Two superbly documented fragments from “The Star Spangled Banner,” the very flag that flew over Ft. McHenry in Baltimore, MD on Sept. 13, 1814 and inspired Francis Scott Key to pen the words to America’s national anthem, sold for $65,725 as part of Heritage Auctions’ $1,361,858 June 25 Signature Arms & Militaria Auction. All prices include 19.5 percent Buyer’s Premium.

“The Star Spangled Banner is the most famous example of America’s most potent symbol,” said Dennis Lowe, Director of Civil War and Militaria Auctions at Heritage, “and these mere fragments of that important flag brought a final price realized quite in line with that significance.”
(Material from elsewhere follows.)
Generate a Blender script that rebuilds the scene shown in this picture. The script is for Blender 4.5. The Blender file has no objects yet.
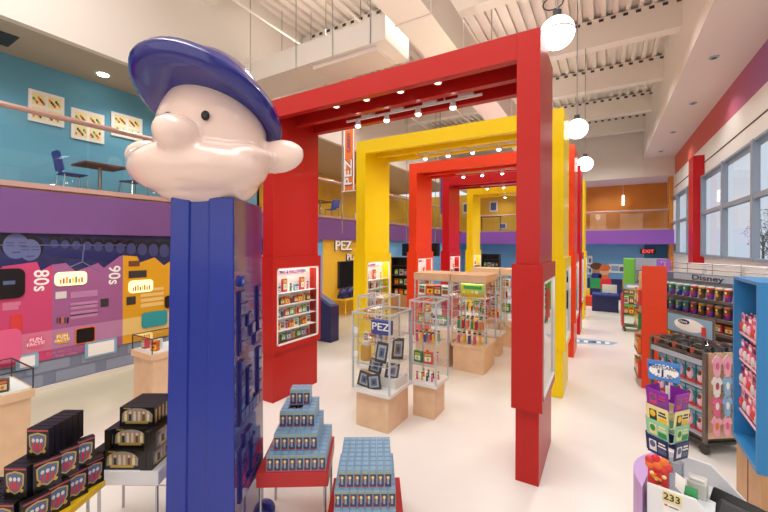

The auction saw 925 bidders vying for 954 lots, resulting in an 89.22% sell-through rate by lot value.

“Overall we were quite pleased with the results of the sale,” said Lowe. “Collectors were enthusiastic about the offerings and responded with solid, competitive bidding.

The history of these amazing fragments is rock solid and indisputable. The flag, which was commissioned in Baltimore by Brevet Lt. Col. George Armistead in 1814, went home with him after the battle at Ft. McHenry, where it stayed for the remainder of his life, passing to his wife upon his death and subsequently to, first, Armistead’s daughter and then to his son, who loaned it to the Smithsonian in 1907. In 1910 the gift was made permanent.

These fragments were donated in the early 20th century to the Military Order of the Loyal Legion of the United States Museum in Philadelphia – a treasury of the holdings of that patriotic order organized just after Lincoln’s death in April 1865 by Union military officers who fought in the Civil War – by former Union officer, author and all-around Renaissance man John Heysinger, whose clean script details the fragments on the manuscript mount.

American battle flags were actually the top order of the day, with fully four of the top 10 lots in the auction being flags. Besides the top lots, as related above, the other three flags in the top echelon of the auction all related to the Civil War, with the Confederate Battle Flag of the 37th Mississippi Infantry, retained by the family of Col. Orlando S. Holland since the Civil War and offered for the first time in this auction, bringing $50,788.

A Confederate battle flag, from the Army of Tennessee, captured at the Battle of Mine Creek, KS, on Oct. 24, 1864, also captured the imagination of collectors, and several rounds of spirited biddings, before finishing the days at $26,290, while the fascinating Confederate Naval Battle Flag of Capt. William Harwar Parker, commander of the Confederate gunboat CSS Beaufort and the ironclad CSS Richmond, proved quite popular at $17,925.